Nie popada w skrajności, gdyż to powoduje napięcia i lęki. Kiedy zjesz za dużo i ciało jest przeciążone albo kiedy zjesz za mało i odczuwasz głód – pojawia się niepokój. Zdrowy człowiek dzięki własnemu wyczuciu wie, kiedy przestać. Tego nie uczą w żadnej szkole.
Gdybym powiedział ci, ile masz jeść, mogłoby to okazać się niebezpieczne, ponieważ byłoby uśrednione. Jedni są chudzi, inni grubi. Jeśli, zgodnie z ogólnymi wskazówkami, dostaną trzy chapali(Przaśny chlebek hinduski w kształcie placka (pizyp. tłum.) to niektórzy przejedzą się, a dla innych będzie to prawie tyle co nic. Nie podaję sztywnych zasad, chciałbym obudzić waszą świadomość. Zwracaj uwagę na swoje ciało, jest ono wyjątkowe, unikalne.

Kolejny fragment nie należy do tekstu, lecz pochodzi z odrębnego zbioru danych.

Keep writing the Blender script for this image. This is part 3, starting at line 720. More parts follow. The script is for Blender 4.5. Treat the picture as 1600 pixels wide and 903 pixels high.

Każdy ma inny rodzaj energii, inne zainteresowania. Jeden jest profesorem na uniwersytecie, jego ciało nie spala dużo energii. Nie potrzebuje on dużo jedzenia, ale musi jeść inne pokarmy niż pracownik fizyczny. Jakiś ogólny sposób żywienia dla wszystkich przyniósłby więcej szkody niż pożytku. Nie ma takiej uniwersalnej zasady.
George Bernard Shaw powiedział, że jest tylko jedna uniwersalna zasada: nie ma uniwersalnych zasad. Pamiętaj o tym – nie ma i nie może ich być, bo każdy z nas jest unikalny i nie stosują się do niego recepty innych.
Próbuję więc obudzić twoje wyczucie. Nie podaję praw, sposobów; proponuję, byś rozwijał w sobie wrażliwość. Dzisiaj możesz potrzebować więcej jedzenia niż wczoraj i nie jest to tylko kwestia różnic między tobą a innymi ludźmi. Każdy dzień różni się przecież od innego dnia. Być może przez cały dzień wypoczywałeś i nie potrzebujesz dużo zjeść. A może pracowałeś ciężko w ogrodzie i musisz zjeść więcej niż zazwyczaj? Zachowaj uwagę i słuchaj, co mówi twoje ciało. Żyj zgodnie z jego wskazówkami.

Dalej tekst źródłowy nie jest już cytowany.